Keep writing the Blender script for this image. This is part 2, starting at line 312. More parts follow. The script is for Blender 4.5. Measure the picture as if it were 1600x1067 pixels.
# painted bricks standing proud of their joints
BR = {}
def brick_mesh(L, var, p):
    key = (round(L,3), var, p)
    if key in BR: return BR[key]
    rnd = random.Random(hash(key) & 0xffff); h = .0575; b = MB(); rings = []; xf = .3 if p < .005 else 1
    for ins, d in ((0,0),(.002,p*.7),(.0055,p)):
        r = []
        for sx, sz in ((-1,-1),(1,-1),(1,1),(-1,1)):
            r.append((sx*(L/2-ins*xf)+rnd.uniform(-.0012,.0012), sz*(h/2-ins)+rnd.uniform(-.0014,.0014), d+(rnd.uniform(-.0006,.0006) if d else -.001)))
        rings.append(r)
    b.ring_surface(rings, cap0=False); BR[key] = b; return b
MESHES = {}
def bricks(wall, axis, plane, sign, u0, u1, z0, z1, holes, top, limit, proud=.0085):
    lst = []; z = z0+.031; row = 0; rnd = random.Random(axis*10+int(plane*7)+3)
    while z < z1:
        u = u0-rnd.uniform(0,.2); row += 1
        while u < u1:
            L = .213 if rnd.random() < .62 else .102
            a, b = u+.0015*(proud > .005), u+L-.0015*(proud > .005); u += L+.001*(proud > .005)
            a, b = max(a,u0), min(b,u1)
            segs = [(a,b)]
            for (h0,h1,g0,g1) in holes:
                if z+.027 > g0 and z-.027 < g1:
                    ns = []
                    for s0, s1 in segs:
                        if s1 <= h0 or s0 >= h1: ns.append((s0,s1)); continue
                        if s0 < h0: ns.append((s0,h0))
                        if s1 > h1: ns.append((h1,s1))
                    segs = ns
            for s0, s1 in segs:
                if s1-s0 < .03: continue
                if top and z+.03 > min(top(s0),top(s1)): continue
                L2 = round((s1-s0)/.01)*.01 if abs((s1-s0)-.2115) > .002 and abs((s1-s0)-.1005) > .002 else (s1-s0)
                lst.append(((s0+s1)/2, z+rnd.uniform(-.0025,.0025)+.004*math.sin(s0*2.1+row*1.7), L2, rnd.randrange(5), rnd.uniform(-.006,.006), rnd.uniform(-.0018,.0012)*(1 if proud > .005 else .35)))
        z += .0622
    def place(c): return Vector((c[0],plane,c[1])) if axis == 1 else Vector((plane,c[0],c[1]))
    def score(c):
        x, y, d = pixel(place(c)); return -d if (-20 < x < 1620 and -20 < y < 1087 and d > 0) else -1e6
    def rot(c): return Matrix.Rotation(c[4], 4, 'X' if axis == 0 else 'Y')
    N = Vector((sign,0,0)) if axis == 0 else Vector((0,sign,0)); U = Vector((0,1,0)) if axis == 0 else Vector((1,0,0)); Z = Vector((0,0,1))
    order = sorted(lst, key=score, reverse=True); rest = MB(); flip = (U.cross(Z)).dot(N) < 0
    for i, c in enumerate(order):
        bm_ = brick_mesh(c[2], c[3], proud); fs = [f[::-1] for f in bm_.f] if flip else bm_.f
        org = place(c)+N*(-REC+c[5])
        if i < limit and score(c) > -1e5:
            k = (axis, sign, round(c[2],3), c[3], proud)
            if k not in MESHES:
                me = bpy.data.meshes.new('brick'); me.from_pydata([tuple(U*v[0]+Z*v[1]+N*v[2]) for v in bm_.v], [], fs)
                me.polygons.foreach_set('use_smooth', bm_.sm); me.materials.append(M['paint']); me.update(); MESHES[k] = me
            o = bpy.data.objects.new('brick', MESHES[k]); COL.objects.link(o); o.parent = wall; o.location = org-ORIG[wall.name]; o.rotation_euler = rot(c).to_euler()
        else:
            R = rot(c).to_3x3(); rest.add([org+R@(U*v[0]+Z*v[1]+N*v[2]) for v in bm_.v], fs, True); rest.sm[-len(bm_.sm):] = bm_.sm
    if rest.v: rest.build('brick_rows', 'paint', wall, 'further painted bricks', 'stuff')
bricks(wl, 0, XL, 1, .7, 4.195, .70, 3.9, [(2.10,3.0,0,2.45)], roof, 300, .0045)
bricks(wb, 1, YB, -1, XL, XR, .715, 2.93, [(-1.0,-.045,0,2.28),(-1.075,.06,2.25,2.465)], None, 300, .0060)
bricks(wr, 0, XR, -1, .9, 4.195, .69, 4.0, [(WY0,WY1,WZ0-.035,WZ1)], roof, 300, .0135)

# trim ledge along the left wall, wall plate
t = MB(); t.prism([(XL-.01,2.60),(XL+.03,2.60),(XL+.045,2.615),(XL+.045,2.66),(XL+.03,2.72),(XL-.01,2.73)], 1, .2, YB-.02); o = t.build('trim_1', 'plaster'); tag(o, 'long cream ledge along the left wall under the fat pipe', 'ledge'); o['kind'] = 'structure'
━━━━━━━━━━
- TO BE DONE: Write the data out again in full and exactly.

- RESPONSE TO THE EXERCISE:
Keep writing the Blender script for this image. This is part 2, starting at line 312. More parts follow. The script is for Blender 4.5. Measure the picture as if it were 1600x1067 pixels.
# painted bricks standing proud of their joints
BR = {}
def brick_mesh(L, var, p):
    key = (round(L,3), var, p)
    if key in BR: return BR[key]
    rnd = random.Random(hash(key) & 0xffff); h = .0575; b = MB(); rings = []; xf = .3 if p < .005 else 1
    for ins, d in ((0,0),(.002,p*.7),(.0055,p)):
        r = []
        for sx, sz in ((-1,-1),(1,-1),(1,1),(-1,1)):
            r.append((sx*(L/2-ins*xf)+rnd.uniform(-.0012,.0012), sz*(h/2-ins)+rnd.uniform(-.0014,.0014), d+(rnd.uniform(-.0006,.0006) if d else -.001)))
        rings.append(r)
    b.ring_surface(rings, cap0=False); BR[key] = b; return b
MESHES = {}
def bricks(wall, axis, plane, sign, u0, u1, z0, z1, holes, top, limit, proud=.0085):
    lst = []; z = z0+.031; row = 0; rnd = random.Random(axis*10+int(plane*7)+3)
    while z < z1:
        u = u0-rnd.uniform(0,.2); row += 1
        while u < u1:
            L = .213 if rnd.random() < .62 else .102
            a, b = u+.0015*(proud > .005), u+L-.0015*(proud > .005); u += L+.001*(proud > .005)
            a, b = max(a,u0), min(b,u1)
            segs = [(a,b)]
            for (h0,h1,g0,g1) in holes:
                if z+.027 > g0 and z-.027 < g1:
                    ns = []
                    for s0, s1 in segs:
                        if s1 <= h0 or s0 >= h1: ns.append((s0,s1)); continue
                        if s0 < h0: ns.append((s0,h0))
                        if s1 > h1: ns.append((h1,s1))
                    segs = ns
            for s0, s1 in segs:
                if s1-s0 < .03: continue
                if top and z+.03 > min(top(s0),top(s1)): continue
                L2 = round((s1-s0)/.01)*.01 if abs((s1-s0)-.2115) > .002 and abs((s1-s0)-.1005) > .002 else (s1-s0)
                lst.append(((s0+s1)/2, z+rnd.uniform(-.0025,.0025)+.004*math.sin(s0*2.1+row*1.7), L2, rnd.randrange(5), rnd.uniform(-.006,.006), rnd.uniform(-.0018,.0012)*(1 if proud > .005 else .35)))
        z += .0622
    def place(c): return Vector((c[0],plane,c[1])) if axis == 1 else Vector((plane,c[0],c[1]))
    def score(c):
        x, y, d = pixel(place(c)); return -d if (-20 < x < 1620 and -20 < y < 1087 and d > 0) else -1e6
    def rot(c): return Matrix.Rotation(c[4], 4, 'X' if axis == 0 else 'Y')
    N = Vector((sign,0,0)) if axis == 0 else Vector((0,sign,0)); U = Vector((0,1,0)) if axis == 0 else Vector((1,0,0)); Z = Vector((0,0,1))
    order = sorted(lst, key=score, reverse=True); rest = MB(); flip = (U.cross(Z)).dot(N) < 0
    for i, c in enumerate(order):
        bm_ = brick_mesh(c[2], c[3], proud); fs = [f[::-1] for f in bm_.f] if flip else bm_.f
        org = place(c)+N*(-REC+c[5])
        if i < limit and score(c) > -1e5:
            k = (axis, sign, round(c[2],3), c[3], proud)
            if k not in MESHES:
                me = bpy.data.meshes.new('brick'); me.from_pydata([tuple(U*v[0]+Z*v[1]+N*v[2]) for v in bm_.v], [], fs)
                me.polygons.foreach_set('use_smooth', bm_.sm); me.materials.append(M['paint']); me.update(); MESHES[k] = me
            o = bpy.data.objects.new('brick', MESHES[k]); COL.objects.link(o); o.parent = wall; o.location = org-ORIG[wall.name]; o.rotation_euler = rot(c).to_euler()
        else:
            R = rot(c).to_3x3(); rest.add([org+R@(U*v[0]+Z*v[1]+N*v[2]) for v in bm_.v], fs, True); rest.sm[-len(bm_.sm):] = bm_.sm
    if rest.v: rest.build('brick_rows', 'paint', wall, 'further painted bricks', 'stuff')
bricks(wl, 0, XL, 1, .7, 4.195, .70, 3.9, [(2.10,3.0,0,2.45)], roof, 300, .0045)
bricks(wb, 1, YB, -1, XL, XR, .715, 2.93, [(-1.0,-.045,0,2.28),(-1.075,.06,2.25,2.465)], None, 300, .0060)
bricks(wr, 0, XR, -1, .9, 4.195, .69, 4.0, [(WY0,WY1,WZ0-.035,WZ1)], roof, 300, .0135)

# trim ledge along the left wall, wall plate
t = MB(); t.prism([(XL-.01,2.60),(XL+.03,2.60),(XL+.045,2.615),(XL+.045,2.66),(XL+.03,2.72),(XL-.01,2.73)], 1, .2, YB-.02); o = t.build('trim_1', 'plaster'); tag(o, 'long cream ledge along the left wall under the fat pipe', 'ledge'); o['kind'] = 'structure'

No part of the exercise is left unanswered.